Facile integration of giant exchange bias in Fe5GeTe2/oxide heterostructures by atomic layer deposition

Exchange bias arises from the interfacial exchange coupling in ferromagnet-antiferromagnet bilayers and manifests as a horizontal shift of the magnetic hysteresis loop, constituting a critical component underpinning a broad range of magnetoresistive logic and memory devices. The facile implementation of exchange bias in van der Waals (vdW) magnets would be a key step towards practical devices for emerging vdW spintronics.
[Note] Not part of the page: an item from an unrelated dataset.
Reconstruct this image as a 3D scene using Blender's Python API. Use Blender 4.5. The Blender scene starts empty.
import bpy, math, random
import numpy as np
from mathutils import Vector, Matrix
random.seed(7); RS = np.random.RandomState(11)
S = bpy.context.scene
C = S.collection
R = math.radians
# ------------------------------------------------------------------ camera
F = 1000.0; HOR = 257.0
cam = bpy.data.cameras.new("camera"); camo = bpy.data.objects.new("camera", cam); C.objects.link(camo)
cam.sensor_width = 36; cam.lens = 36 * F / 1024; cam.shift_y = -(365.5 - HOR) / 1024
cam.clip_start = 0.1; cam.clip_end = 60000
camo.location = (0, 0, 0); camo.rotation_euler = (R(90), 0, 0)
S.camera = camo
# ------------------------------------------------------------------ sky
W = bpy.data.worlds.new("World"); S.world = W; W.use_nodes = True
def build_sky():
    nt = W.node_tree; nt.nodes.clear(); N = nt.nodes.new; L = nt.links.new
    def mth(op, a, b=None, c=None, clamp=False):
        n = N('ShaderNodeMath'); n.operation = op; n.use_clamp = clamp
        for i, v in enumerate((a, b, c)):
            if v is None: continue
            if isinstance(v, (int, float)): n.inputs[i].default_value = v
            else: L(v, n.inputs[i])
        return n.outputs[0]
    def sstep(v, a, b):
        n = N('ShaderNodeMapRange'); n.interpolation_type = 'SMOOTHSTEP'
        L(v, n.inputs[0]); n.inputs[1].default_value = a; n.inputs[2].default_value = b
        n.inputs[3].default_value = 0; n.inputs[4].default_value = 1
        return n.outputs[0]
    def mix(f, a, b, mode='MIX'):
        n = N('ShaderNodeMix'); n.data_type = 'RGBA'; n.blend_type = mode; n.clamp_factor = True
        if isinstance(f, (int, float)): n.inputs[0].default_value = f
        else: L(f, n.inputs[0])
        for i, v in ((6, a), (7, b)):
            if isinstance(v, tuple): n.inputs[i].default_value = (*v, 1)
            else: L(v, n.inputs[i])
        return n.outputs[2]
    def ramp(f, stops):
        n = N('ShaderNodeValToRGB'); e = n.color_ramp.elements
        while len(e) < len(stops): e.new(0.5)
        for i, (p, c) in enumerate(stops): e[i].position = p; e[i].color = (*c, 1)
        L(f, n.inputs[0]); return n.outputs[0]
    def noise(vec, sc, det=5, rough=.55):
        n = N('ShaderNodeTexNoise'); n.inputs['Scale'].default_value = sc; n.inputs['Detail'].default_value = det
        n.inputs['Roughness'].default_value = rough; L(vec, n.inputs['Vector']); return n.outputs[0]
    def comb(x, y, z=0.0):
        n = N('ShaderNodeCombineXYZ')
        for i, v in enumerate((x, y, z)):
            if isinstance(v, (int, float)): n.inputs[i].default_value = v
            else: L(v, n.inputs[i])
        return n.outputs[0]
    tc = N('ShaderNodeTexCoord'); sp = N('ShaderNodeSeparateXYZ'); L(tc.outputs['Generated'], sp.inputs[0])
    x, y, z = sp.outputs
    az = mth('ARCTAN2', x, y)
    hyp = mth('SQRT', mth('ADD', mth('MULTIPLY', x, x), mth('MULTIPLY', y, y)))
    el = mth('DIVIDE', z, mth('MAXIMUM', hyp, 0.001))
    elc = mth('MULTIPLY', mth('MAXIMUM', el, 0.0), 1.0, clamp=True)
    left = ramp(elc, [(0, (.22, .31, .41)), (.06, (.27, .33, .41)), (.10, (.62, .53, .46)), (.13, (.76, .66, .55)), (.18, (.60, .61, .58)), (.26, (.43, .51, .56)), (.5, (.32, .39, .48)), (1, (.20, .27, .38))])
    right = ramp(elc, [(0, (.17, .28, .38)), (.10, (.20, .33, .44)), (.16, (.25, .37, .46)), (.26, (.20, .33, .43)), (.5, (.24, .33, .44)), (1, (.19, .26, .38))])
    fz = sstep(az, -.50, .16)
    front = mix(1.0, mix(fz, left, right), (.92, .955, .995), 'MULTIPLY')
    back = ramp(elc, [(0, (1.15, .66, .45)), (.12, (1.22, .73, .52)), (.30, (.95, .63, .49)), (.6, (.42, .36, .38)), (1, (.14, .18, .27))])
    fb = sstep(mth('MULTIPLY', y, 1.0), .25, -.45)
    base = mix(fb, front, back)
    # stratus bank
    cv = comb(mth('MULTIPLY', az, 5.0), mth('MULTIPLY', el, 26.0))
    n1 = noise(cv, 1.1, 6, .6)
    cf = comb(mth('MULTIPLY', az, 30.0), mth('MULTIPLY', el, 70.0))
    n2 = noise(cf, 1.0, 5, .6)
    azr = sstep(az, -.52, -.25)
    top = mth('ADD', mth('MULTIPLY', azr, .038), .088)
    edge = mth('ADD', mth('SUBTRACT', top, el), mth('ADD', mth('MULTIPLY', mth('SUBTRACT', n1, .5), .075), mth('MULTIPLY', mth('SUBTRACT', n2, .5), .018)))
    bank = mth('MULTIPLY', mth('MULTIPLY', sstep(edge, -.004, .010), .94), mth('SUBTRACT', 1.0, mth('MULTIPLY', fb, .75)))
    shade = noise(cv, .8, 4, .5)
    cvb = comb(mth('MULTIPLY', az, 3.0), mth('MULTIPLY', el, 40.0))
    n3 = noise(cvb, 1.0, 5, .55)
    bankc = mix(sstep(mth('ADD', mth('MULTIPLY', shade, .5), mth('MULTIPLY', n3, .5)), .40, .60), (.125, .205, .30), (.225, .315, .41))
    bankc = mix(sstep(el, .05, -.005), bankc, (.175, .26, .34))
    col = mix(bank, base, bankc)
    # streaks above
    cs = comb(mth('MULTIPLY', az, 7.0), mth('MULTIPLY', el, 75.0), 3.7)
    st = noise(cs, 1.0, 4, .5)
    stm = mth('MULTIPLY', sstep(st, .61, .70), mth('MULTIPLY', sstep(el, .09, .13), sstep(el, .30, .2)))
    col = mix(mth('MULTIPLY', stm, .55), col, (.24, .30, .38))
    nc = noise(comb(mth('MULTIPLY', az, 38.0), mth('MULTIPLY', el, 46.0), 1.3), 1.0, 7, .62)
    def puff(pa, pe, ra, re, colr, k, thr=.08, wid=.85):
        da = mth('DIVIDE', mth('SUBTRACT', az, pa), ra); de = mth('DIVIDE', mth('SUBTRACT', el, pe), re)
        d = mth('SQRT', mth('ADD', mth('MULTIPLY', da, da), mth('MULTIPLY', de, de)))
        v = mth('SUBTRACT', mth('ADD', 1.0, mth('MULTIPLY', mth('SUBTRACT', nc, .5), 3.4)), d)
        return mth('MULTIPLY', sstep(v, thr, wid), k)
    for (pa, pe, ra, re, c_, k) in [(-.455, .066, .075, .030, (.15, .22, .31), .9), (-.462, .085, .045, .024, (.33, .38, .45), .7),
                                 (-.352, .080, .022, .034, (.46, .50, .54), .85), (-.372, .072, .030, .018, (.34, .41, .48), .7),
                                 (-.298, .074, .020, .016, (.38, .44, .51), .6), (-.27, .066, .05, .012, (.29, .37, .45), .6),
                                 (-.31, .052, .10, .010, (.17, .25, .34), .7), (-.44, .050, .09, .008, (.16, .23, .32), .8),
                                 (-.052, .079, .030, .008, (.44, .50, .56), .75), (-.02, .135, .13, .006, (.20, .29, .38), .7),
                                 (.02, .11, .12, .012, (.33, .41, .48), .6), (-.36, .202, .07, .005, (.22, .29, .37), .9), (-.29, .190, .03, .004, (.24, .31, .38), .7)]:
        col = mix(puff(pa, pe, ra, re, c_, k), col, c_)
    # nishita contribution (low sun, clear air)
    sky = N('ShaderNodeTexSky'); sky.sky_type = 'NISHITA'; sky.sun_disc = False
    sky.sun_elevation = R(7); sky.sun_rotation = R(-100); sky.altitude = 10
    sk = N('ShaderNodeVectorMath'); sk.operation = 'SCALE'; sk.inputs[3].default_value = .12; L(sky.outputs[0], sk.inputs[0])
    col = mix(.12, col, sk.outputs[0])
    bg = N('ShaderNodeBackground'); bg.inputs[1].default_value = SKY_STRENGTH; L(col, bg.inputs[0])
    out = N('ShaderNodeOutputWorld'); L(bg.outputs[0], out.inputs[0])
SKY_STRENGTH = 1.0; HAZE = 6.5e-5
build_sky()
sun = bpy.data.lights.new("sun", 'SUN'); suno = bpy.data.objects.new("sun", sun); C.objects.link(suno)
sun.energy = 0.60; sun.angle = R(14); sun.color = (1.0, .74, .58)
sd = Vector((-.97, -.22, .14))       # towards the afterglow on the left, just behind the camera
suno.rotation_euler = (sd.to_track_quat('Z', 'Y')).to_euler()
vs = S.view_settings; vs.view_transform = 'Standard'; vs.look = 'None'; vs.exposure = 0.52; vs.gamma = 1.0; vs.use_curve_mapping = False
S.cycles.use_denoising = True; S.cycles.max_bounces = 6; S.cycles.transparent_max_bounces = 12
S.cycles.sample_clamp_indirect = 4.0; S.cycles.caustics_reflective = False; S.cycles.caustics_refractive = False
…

Here, we report an easy approach to establishing strong exchange bias in the vdW magnet Fe5GeTe2 by a single-step process-atomic layer deposition (ALD) of oxides on Fe5GeTe2. We successfully created exchange bias of 300-1500 Oe in Fe5GeTe2/Al2O3, Fe5GeTe2/ZnO, and Fe5GeTe2/V2O5 heterostructures, at 130 K. Control experiments showed that increasing the oxidant pulse duration in each ALD cycle or utilizing the stronger oxidant O3 can enhance the exchange bias strength, revealing the key role of the ALD oxidants. Our systematic work elucidates the essential role of ALD-enabled oxidization of Fe5GeTe2 in the formation of exchange bias, and establishes ALD of oxides as a facile, controllable, and generally effective approach to creating giant exchange bias in vdW magnets, representing an integral advance towards practical vdW spintronic devices.